We pottered around the plane once or twice and walked past the cluster of people availing themselves of the free wine at the back of the plane, we enjoyed a Virgin Atlantic ice cream and grew increasingly weary (and she increasingly cheerful in a hyper kind of way) as first 1am in UK, then 2am and then 3am went past before the plane circled over the sparkling metropolis that is LA and finally bumped along the runway. Hope fed for the whole landing, we turned her round to face me inside her little loop seat belt.

a seasoned traveller

Hope’s onboard  hero, the dashing air steward, helped us off the plane only to find that the push chair was miles away the other side of customs … he wasn’t allowed to come with us so carrying the two rucksacks on my back, passports and security forms in my teeth and Hope squirming under my arm we made our way to customs. Queue … hour long queue … aaaggghhhhh by the time we reached the man and had to do hand scans (both hands) and retina scan and so on we were both fairly fractious and then we had to hunt for the push chair which I had to open holding Hope and everything else … nobody helped… then I put the bag on the back of the push chair, a major error as it flipped over, thankfully at that point I was still holding Hope … so put everything on the floor and strapped her into the chair (amidst howls of rage) and manged to get everything else onto my back … literally pouring with sweat I found my huge case but couldn’t find Hope’s … it had been taken off the conveyor belt and was in a different bit of the hall.

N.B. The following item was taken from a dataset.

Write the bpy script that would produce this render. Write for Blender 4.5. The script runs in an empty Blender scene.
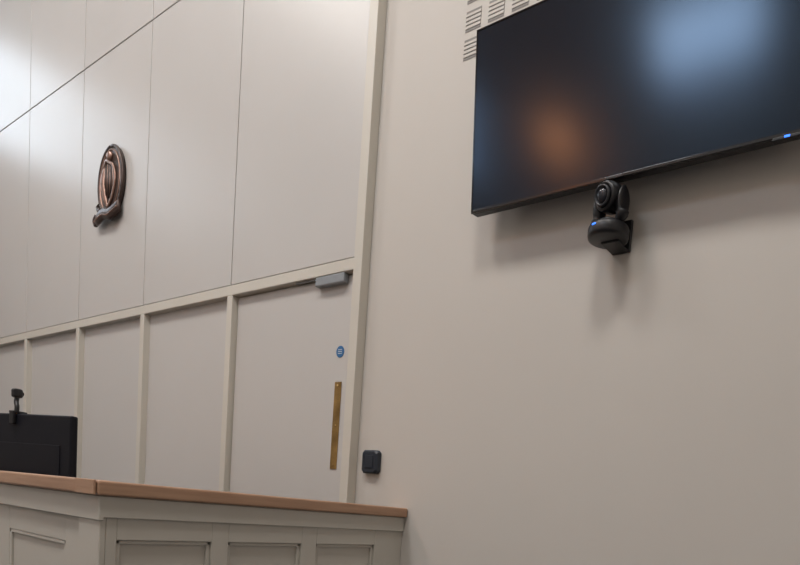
import bpy, bmesh, math
from mathutils import Vector, Matrix

scene = bpy.context.scene
COL = scene.collection

# ------------------------------------------------------------------ materials
def new_mat(name):
    m = bpy.data.materials.new(name); m.use_nodes = True
    return m, m.node_tree, m.node_tree.nodes["Principled BSDF"]

def paint(name, c, rough=0.6, var=0.03, scale=3.0, bump=0.02, bscale=180, metallic=0.0, spec=0.5):
    m, nt, b = new_mat(name)
    tc = nt.nodes.new("ShaderNodeTexCoord")
    n = nt.nodes.new("ShaderNodeTexNoise"); n.inputs["Scale"].default_value = scale; n.inputs["Detail"].default_value = 4
    r = nt.nodes.new("ShaderNodeValToRGB")
    r.color_ramp.elements[0].position = 0.3; r.color_ramp.elements[1].position = 0.7
    r.color_ramp.elements[0].color = (*[x*(1-var) for x in c], 1)
    r.color_ramp.elements[1].color = (*[min(1, x*(1+var)) for x in c], 1)
    nt.links.new(tc.outputs["Object"], n.inputs["Vector"])
    nt.links.new(n.outputs["Fac"], r.inputs["Fac"])
    nt.links.new(r.outputs["Color"], b.inputs["Base Color"])
    if bump > 0:
        n2 = nt.nodes.new("ShaderNodeTexNoise"); n2.inputs["Scale"].default_value = bscale
        bp = nt.nodes.new("ShaderNodeBump"); bp.inputs["Strength"].default_value = bump; bp.inputs["Distance"].default_value = 0.01
        nt.links.new(tc.outputs["Object"], n2.inputs["Vector"])
        nt.links.new(n2.outputs["Fac"], bp.inputs["Height"])
        nt.links.new(bp.outputs["Normal"], b.inputs["Normal"])
    b.inputs["Roughness"].default_value = rough
    b.inputs["Metallic"].default_value = metallic
    b.inputs["Specular IOR Level"].default_value = spec
    return m

def wood(name, c1, c2, axis='Y', rough=0.4):
    m, nt, b = new_mat(name)
    tc = nt.nodes.new("ShaderNodeTexCoord")
    mp = nt.nodes.new("ShaderNodeMapping")
    mp.inputs["Scale"].default_value = (30, 2, 30) if axis == 'Y' else (2, 30, 30)
    n = nt.nodes.new("ShaderNodeTexNoise"); n.inputs["Scale"].default_value = 2; n.inputs["Detail"].default_value = 6
    r = nt.nodes.new("ShaderNodeValToRGB")
    r.color_ramp.elements[0].position = 0.3; r.color_ramp.elements[1].position = 0.7
    r.color_ramp.elements[0].color = (*c1, 1); r.color_ramp.elements[1].color = (*c2, 1)
    nt.links.new(tc.outputs["Object"], mp.inputs["Vector"]); nt.links.new(mp.outputs["Vector"], n.inputs["Vector"])
    nt.links.new(n.outputs["Fac"], r.inputs["Fac"]); nt.links.new(r.outputs["Color"], b.inputs["Base Color"])
    b.inputs["Roughness"].default_value = rough
    return m

def emit(name, c, s):
    m, nt, b = new_mat(name)
    b.inputs["Base Color"].default_value = (*c, 1)
    b.inputs["Emission Color"].default_value = (*c, 1)
    b.inputs["Emission Strength"].default_value = s
    return m

M_wall   = paint("wall_paint_warm", (0.565, 0.53, 0.49), 0.6, 0.02, 0.8, 0.03, 220, spec=0.3)
M_panel  = paint("panel_paint_grey", (0.54, 0.52, 0.50), 0.38, 0.015, 1.2, 0.01, 90)
M_frame  = paint("frame_paint_cream", (0.60, 0.565, 0.50), 0.45, 0.015, 2, 0.01, 90)
M_bench  = paint("bench_paint_cream", (0.53, 0.50, 0.445), 0.45, 0.02, 3, 0.01, 90)
M_ceil   = paint("ceiling_paint", (0.7, 0.69, 0.67), 0.8)
M_floor  = paint("carpet_grey", (0.10, 0.10, 0.11), 0.95, 0.15, 60, 0.3, 400)
M_woodY  = wood("oak_along_y", (0.35, 0.20, 0.125), (0.46, 0.28, 0.18), 'Y')
M_woodX  = wood("oak_along_x", (0.35, 0.20, 0.125), (0.46, 0.28, 0.18), 'X')
M_black  = paint("black_plastic", (0.007, 0.007, 0.009), 0.40, 0.05, 10, 0.02, 500)
M_monitor = paint("monitor_black", (0.006, 0.007, 0.012), 0.55, 0.05, 10, 0.02, 500, spec=0.25)
M_blackg = paint("black_gloss", (0.008, 0.008, 0.010), 0.12, 0.02, 10, 0)
M_grey   = paint("dark_grey_plastic", (0.03, 0.031, 0.035), 0.4, 0.03, 10, 0)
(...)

Sweaty sigh …

In the end a bloke appeared and offered to help, I paid him a very well earnt $10 and he got us through the next round of security checks and out into the clammy hot night and the welcoming arms of wonderful Godmother Clare (the glamorous one). I don’t think I’ve ever been so pleased to see someone… she whisked us off with her customary grace and decisive charm to the waiting SUV which she’d hired to put all our stuff in … and then everything went briefly pear-shaped as neither of us had a clue how to fix the ISOfix baby seat into the car. They wouldn’t show her at the hire place for ‘insurance’ reasons… it took two grow’d up women and a howling small person nearly half an hour to work it out by which time all 3 of us had lost all cool and were drenched…

however, we got there in the end and an hour later I was sitting beside a swimming pool in the warm night listening to the crickets with a glass of wine and Hope was back to her beaming self… and then, as Zebedee would have said, “time for bed” over 30 hours since we’d left our comfy bed at Granby’s house.

We both slept for 6 hours and then the sunshine and the lure of the swimming pool (before 8am on a sunny Orange County Saturday) was too much and jumped in and had a happy skinny dip just because I could and then had a proper little swim with both of my California girls.

Our adventure had well and truly started.